Recently I encountered a "perfect storm" of life events that resulted in a complete breakdown of my beliefs, confidence and motivation. I spent a couple of weeks trying to pinpoint the actual causes of this. I alternately assigned blame, tried to fake it, admitted failure, checked out by watching 1970's TV drama, commiserated with friends, sought advice and professional help.
Today I stumbled upon the answers by revisiting two old friends. I was introduced to one of these friends very early in my career. He helped me organise my work and private life, helping me understand what was important to me and where I should spend my time to make myself truly happy. He helped me set goals and gave me a little notebook to plan and track my goals and the tasks that would help me achieve them.

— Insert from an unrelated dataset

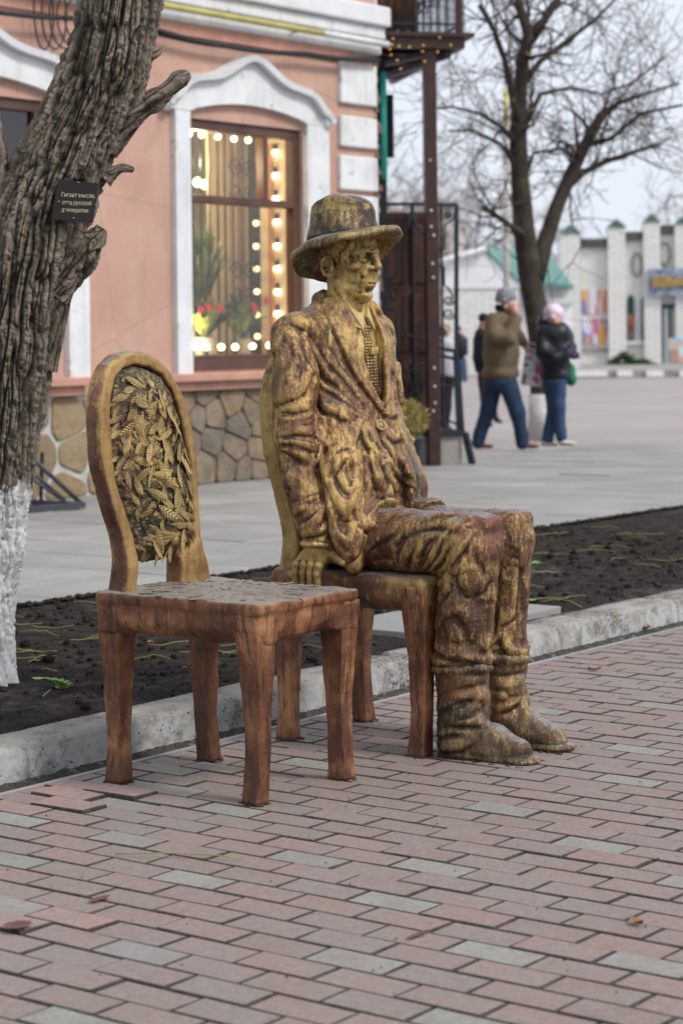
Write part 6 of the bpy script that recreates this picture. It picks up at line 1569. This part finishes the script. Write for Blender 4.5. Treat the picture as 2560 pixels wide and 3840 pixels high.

Then my friend introduced me to another friend. The second friend took my little goal-setting exercise to a new level. He asked me to look at the qualities that are important to me, and how I want people to describe me when I'm no longer around. My life was on track to be the journey I wanted.
Then I got a smart phone.
It was no longer cool to carry around a little notebook. I tucked away my little notebook in a drawer in my home office. I took it out for various life events in 2003, 2007 and 2011 (see a pattern?) where previously I had reviewed it annually. Today, as part of my trial and error approach, I located and read through my little FranklinCovey notebook.
Benjamin Franklin pioneered time management by setting himself the task of mastering 13 virtues for improving his productivity and therefore his chance of success. The Franklin Institute built on those virtues to create productivity planners for success-obsessed Americans in the 1980's.
Enter Stephen R. Covey of 7 Highly Successful Habits fame. When these two joined forces, well, that's when it got interesting. Stephen could put things in 20th century terms. He added important virtues like Leadership. I bit hard.
I'd forgotten what a marvelous tool this was! I spent the day in my study with my 1998 values, my 2007 goals, my 2011 bucket list and 6 pads of sticky notes. And I started sharpening the saw.
I started by affirming the 10 values I've had since 1998 (and probably before). I added the 26 things remaining from 50 item bucket list. Then I added items I'd recorded about how I wanted to Act, Feel and Think (AFT) and how I wanted to Be, what I wanted to Do and Have (BDH). By now I have wall of colourful sticky notes.
Next I looked at the Evaluation Questions. What has made me happy, satisfied and proud? Were these consistent with my values?
No. Guess what? In the past 15 years, I've added some values, and some are no longer important to me. My "perfect storm" of life changes brought clarity to this. Here's part of the sticky note scattergram attached to the wardrobe mirror.
I have been executing tasks to complete goals that I no longer want to achieve, because they no longer conform to my values. This conflict has caused me confusion, frustration, anxiety and ultimately, my failures.
Tomorrow I'll prioritise the values, and start setting some new goals. And I'll be checking out that Franklin iPhone app.